>> start Given data

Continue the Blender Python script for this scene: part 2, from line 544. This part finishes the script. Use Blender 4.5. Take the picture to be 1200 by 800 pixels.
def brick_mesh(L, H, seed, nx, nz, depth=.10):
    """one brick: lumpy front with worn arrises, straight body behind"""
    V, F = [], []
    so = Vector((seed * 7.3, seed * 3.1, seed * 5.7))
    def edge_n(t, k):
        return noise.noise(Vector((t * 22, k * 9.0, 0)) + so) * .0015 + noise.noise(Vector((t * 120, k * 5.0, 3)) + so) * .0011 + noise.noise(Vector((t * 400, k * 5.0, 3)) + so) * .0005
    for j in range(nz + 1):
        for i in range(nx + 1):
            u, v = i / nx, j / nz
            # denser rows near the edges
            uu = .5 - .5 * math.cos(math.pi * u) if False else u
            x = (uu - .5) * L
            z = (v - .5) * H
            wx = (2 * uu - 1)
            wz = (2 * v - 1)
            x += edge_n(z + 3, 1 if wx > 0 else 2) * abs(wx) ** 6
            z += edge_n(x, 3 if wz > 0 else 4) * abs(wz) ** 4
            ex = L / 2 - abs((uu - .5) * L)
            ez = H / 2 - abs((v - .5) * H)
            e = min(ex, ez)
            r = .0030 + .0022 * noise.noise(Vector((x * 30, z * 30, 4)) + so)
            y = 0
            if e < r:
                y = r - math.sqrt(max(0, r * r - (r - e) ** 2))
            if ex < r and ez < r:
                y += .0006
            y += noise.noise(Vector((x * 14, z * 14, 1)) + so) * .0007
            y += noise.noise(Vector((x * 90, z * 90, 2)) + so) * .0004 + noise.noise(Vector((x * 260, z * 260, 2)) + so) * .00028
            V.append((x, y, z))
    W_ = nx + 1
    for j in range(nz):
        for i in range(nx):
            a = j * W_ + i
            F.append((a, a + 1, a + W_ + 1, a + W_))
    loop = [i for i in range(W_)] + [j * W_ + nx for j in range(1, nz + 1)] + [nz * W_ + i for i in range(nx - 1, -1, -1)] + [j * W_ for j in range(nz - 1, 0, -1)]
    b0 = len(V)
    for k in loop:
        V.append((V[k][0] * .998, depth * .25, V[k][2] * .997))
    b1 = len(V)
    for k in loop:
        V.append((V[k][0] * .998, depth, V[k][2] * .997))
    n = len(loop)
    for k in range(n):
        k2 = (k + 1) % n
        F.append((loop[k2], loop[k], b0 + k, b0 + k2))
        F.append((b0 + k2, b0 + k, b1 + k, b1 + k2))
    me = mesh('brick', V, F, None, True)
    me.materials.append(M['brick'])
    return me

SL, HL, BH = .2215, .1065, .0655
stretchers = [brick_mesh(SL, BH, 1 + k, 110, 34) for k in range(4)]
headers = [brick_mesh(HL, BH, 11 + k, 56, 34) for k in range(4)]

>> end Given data

### [Exercise goal]
Print the listing above in full, exactly as it is.

### [The result]
Continue the Blender Python script for this scene: part 2, from line 544. This part finishes the script. Use Blender 4.5. Take the picture to be 1200 by 800 pixels.
def brick_mesh(L, H, seed, nx, nz, depth=.10):
    """one brick: lumpy front with worn arrises, straight body behind"""
    V, F = [], []
    so = Vector((seed * 7.3, seed * 3.1, seed * 5.7))
    def edge_n(t, k):
        return noise.noise(Vector((t * 22, k * 9.0, 0)) + so) * .0015 + noise.noise(Vector((t * 120, k * 5.0, 3)) + so) * .0011 + noise.noise(Vector((t * 400, k * 5.0, 3)) + so) * .0005
    for j in range(nz + 1):
        for i in range(nx + 1):
            u, v = i / nx, j / nz
            # denser rows near the edges
            uu = .5 - .5 * math.cos(math.pi * u) if False else u
            x = (uu - .5) * L
            z = (v - .5) * H
            wx = (2 * uu - 1)
            wz = (2 * v - 1)
            x += edge_n(z + 3, 1 if wx > 0 else 2) * abs(wx) ** 6
            z += edge_n(x, 3 if wz > 0 else 4) * abs(wz) ** 4
            ex = L / 2 - abs((uu - .5) * L)
            ez = H / 2 - abs((v - .5) * H)
            e = min(ex, ez)
            r = .0030 + .0022 * noise.noise(Vector((x * 30, z * 30, 4)) + so)
            y = 0
            if e < r:
                y = r - math.sqrt(max(0, r * r - (r - e) ** 2))
            if ex < r and ez < r:
                y += .0006
            y += noise.noise(Vector((x * 14, z * 14, 1)) + so) * .0007
            y += noise.noise(Vector((x * 90, z * 90, 2)) + so) * .0004 + noise.noise(Vector((x * 260, z * 260, 2)) + so) * .00028
            V.append((x, y, z))
    W_ = nx + 1
    for j in range(nz):
        for i in range(nx):
            a = j * W_ + i
            F.append((a, a + 1, a + W_ + 1, a + W_))
    loop = [i for i in range(W_)] + [j * W_ + nx for j in range(1, nz + 1)] + [nz * W_ + i for i in range(nx - 1, -1, -1)] + [j * W_ for j in range(nz - 1, 0, -1)]
    b0 = len(V)
    for k in loop:
        V.append((V[k][0] * .998, depth * .25, V[k][2] * .997))
    b1 = len(V)
    for k in loop:
        V.append((V[k][0] * .998, depth, V[k][2] * .997))
    n = len(loop)
    for k in range(n):
        k2 = (k + 1) % n
        F.append((loop[k2], loop[k], b0 + k, b0 + k2))
        F.append((b0 + k2, b0 + k, b1 + k, b1 + k2))
    me = mesh('brick', V, F, None, True)
    me.materials.append(M['brick'])
    return me

SL, HL, BH = .2215, .1065, .0655
stretchers = [brick_mesh(SL, BH, 1 + k, 110, 34) for k in range(4)]
headers = [brick_mesh(HL, BH, 11 + k, 56, 34) for k in range(4)]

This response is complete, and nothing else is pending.